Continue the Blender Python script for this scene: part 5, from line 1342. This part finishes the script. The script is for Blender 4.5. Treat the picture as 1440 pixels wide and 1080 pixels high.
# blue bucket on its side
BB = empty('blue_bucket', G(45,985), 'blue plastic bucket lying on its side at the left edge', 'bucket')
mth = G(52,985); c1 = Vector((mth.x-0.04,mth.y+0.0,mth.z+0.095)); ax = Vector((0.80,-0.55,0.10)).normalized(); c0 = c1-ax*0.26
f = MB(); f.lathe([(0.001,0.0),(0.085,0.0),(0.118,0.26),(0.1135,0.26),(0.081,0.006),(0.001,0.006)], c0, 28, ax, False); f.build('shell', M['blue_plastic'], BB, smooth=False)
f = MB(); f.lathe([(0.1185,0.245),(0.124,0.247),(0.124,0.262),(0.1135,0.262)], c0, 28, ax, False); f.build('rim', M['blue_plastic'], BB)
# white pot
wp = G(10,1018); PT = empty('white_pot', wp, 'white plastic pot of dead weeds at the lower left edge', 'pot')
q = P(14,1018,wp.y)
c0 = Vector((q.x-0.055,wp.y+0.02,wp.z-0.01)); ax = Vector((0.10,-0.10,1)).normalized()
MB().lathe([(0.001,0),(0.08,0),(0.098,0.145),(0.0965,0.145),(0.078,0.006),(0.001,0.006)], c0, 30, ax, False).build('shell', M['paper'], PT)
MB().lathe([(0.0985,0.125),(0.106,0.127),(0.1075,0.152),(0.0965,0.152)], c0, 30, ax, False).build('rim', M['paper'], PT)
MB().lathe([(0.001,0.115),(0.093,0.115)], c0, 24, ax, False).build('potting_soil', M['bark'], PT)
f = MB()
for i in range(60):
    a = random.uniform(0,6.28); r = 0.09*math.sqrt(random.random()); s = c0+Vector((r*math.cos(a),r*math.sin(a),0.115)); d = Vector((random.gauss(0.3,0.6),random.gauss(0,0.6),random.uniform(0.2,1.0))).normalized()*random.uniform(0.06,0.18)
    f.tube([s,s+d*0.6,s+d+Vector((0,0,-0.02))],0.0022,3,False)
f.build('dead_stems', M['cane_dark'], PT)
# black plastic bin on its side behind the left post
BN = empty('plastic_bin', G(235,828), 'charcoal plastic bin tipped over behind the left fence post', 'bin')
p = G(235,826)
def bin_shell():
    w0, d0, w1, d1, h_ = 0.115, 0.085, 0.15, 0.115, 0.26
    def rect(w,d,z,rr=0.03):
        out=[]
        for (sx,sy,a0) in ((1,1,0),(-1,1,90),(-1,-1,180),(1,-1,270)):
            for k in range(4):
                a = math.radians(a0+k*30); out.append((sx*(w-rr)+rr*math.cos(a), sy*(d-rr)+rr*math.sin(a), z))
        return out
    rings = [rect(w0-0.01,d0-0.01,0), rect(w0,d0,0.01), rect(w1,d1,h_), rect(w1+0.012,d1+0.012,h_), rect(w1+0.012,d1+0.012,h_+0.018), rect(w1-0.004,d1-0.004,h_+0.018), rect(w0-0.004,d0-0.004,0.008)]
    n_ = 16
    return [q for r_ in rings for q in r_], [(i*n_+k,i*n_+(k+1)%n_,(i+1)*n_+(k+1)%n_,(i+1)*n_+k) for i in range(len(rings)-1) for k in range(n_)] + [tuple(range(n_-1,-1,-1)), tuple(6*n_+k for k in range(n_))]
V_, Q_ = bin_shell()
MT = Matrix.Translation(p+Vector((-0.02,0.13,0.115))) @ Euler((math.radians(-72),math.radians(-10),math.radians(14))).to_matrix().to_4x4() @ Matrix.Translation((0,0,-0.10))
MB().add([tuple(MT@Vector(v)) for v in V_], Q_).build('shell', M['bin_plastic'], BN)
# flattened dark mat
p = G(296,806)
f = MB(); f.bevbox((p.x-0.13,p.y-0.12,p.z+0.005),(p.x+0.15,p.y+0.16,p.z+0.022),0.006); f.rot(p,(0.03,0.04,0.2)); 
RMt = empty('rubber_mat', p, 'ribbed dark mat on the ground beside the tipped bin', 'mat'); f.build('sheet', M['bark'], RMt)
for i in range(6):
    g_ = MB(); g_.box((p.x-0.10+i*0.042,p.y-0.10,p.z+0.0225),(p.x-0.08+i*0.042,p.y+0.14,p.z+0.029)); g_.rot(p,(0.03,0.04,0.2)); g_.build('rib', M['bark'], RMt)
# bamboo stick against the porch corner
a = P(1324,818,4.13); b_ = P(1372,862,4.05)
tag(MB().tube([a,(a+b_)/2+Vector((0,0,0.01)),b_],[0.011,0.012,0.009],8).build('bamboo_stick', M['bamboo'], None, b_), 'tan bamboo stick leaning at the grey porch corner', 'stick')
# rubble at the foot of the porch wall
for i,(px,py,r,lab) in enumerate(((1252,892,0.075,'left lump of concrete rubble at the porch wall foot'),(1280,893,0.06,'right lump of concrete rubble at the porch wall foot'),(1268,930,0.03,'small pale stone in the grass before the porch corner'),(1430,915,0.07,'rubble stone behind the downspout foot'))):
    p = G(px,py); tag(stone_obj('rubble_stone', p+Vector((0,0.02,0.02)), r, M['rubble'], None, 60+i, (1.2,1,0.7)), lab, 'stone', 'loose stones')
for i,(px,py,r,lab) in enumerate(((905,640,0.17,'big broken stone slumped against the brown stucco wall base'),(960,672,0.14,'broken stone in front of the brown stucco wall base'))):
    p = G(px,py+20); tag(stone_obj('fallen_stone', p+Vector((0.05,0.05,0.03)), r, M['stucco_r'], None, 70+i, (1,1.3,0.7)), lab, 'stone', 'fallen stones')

» **Request**
Please return the data above exactly as given.

» **Final answer**
Continue the Blender Python script for this scene: part 5, from line 1342. This part finishes the script. The script is for Blender 4.5. Treat the picture as 1440 pixels wide and 1080 pixels high.
# blue bucket on its side
BB = empty('blue_bucket', G(45,985), 'blue plastic bucket lying on its side at the left edge', 'bucket')
mth = G(52,985); c1 = Vector((mth.x-0.04,mth.y+0.0,mth.z+0.095)); ax = Vector((0.80,-0.55,0.10)).normalized(); c0 = c1-ax*0.26
f = MB(); f.lathe([(0.001,0.0),(0.085,0.0),(0.118,0.26),(0.1135,0.26),(0.081,0.006),(0.001,0.006)], c0, 28, ax, False); f.build('shell', M['blue_plastic'], BB, smooth=False)
f = MB(); f.lathe([(0.1185,0.245),(0.124,0.247),(0.124,0.262),(0.1135,0.262)], c0, 28, ax, False); f.build('rim', M['blue_plastic'], BB)
# white pot
wp = G(10,1018); PT = empty('white_pot', wp, 'white plastic pot of dead weeds at the lower left edge', 'pot')
q = P(14,1018,wp.y)
c0 = Vector((q.x-0.055,wp.y+0.02,wp.z-0.01)); ax = Vector((0.10,-0.10,1)).normalized()
MB().lathe([(0.001,0),(0.08,0),(0.098,0.145),(0.0965,0.145),(0.078,0.006),(0.001,0.006)], c0, 30, ax, False).build('shell', M['paper'], PT)
MB().lathe([(0.0985,0.125),(0.106,0.127),(0.1075,0.152),(0.0965,0.152)], c0, 30, ax, False).build('rim', M['paper'], PT)
MB().lathe([(0.001,0.115),(0.093,0.115)], c0, 24, ax, False).build('potting_soil', M['bark'], PT)
f = MB()
for i in range(60):
    a = random.uniform(0,6.28); r = 0.09*math.sqrt(random.random()); s = c0+Vector((r*math.cos(a),r*math.sin(a),0.115)); d = Vector((random.gauss(0.3,0.6),random.gauss(0,0.6),random.uniform(0.2,1.0))).normalized()*random.uniform(0.06,0.18)
    f.tube([s,s+d*0.6,s+d+Vector((0,0,-0.02))],0.0022,3,False)
f.build('dead_stems', M['cane_dark'], PT)
# black plastic bin on its side behind the left post
BN = empty('plastic_bin', G(235,828), 'charcoal plastic bin tipped over behind the left fence post', 'bin')
p = G(235,826)
def bin_shell():
    w0, d0, w1, d1, h_ = 0.115, 0.085, 0.15, 0.115, 0.26
    def rect(w,d,z,rr=0.03):
        out=[]
        for (sx,sy,a0) in ((1,1,0),(-1,1,90),(-1,-1,180),(1,-1,270)):
            for k in range(4):
                a = math.radians(a0+k*30); out.append((sx*(w-rr)+rr*math.cos(a), sy*(d-rr)+rr*math.sin(a), z))
        return out
    rings = [rect(w0-0.01,d0-0.01,0), rect(w0,d0,0.01), rect(w1,d1,h_), rect(w1+0.012,d1+0.012,h_), rect(w1+0.012,d1+0.012,h_+0.018), rect(w1-0.004,d1-0.004,h_+0.018), rect(w0-0.004,d0-0.004,0.008)]
    n_ = 16
    return [q for r_ in rings for q in r_], [(i*n_+k,i*n_+(k+1)%n_,(i+1)*n_+(k+1)%n_,(i+1)*n_+k) for i in range(len(rings)-1) for k in range(n_)] + [tuple(range(n_-1,-1,-1)), tuple(6*n_+k for k in range(n_))]
V_, Q_ = bin_shell()
MT = Matrix.Translation(p+Vector((-0.02,0.13,0.115))) @ Euler((math.radians(-72),math.radians(-10),math.radians(14))).to_matrix().to_4x4() @ Matrix.Translation((0,0,-0.10))
MB().add([tuple(MT@Vector(v)) for v in V_], Q_).build('shell', M['bin_plastic'], BN)
# flattened dark mat
p = G(296,806)
f = MB(); f.bevbox((p.x-0.13,p.y-0.12,p.z+0.005),(p.x+0.15,p.y+0.16,p.z+0.022),0.006); f.rot(p,(0.03,0.04,0.2)); 
RMt = empty('rubber_mat', p, 'ribbed dark mat on the ground beside the tipped bin', 'mat'); f.build('sheet', M['bark'], RMt)
for i in range(6):
    g_ = MB(); g_.box((p.x-0.10+i*0.042,p.y-0.10,p.z+0.0225),(p.x-0.08+i*0.042,p.y+0.14,p.z+0.029)); g_.rot(p,(0.03,0.04,0.2)); g_.build('rib', M['bark'], RMt)
# bamboo stick against the porch corner
a = P(1324,818,4.13); b_ = P(1372,862,4.05)
tag(MB().tube([a,(a+b_)/2+Vector((0,0,0.01)),b_],[0.011,0.012,0.009],8).build('bamboo_stick', M['bamboo'], None, b_), 'tan bamboo stick leaning at the grey porch corner', 'stick')
# rubble at the foot of the porch wall
for i,(px,py,r,lab) in enumerate(((1252,892,0.075,'left lump of concrete rubble at the porch wall foot'),(1280,893,0.06,'right lump of concrete rubble at the porch wall foot'),(1268,930,0.03,'small pale stone in the grass before the porch corner'),(1430,915,0.07,'rubble stone behind the downspout foot'))):
    p = G(px,py); tag(stone_obj('rubble_stone', p+Vector((0,0.02,0.02)), r, M['rubble'], None, 60+i, (1.2,1,0.7)), lab, 'stone', 'loose stones')
for i,(px,py,r,lab) in enumerate(((905,640,0.17,'big broken stone slumped against the brown stucco wall base'),(960,672,0.14,'broken stone in front of the brown stucco wall base'))):
    p = G(px,py+20); tag(stone_obj('fallen_stone', p+Vector((0.05,0.05,0.03)), r, M['stucco_r'], None, 70+i, (1,1.3,0.7)), lab, 'stone', 'fallen stones')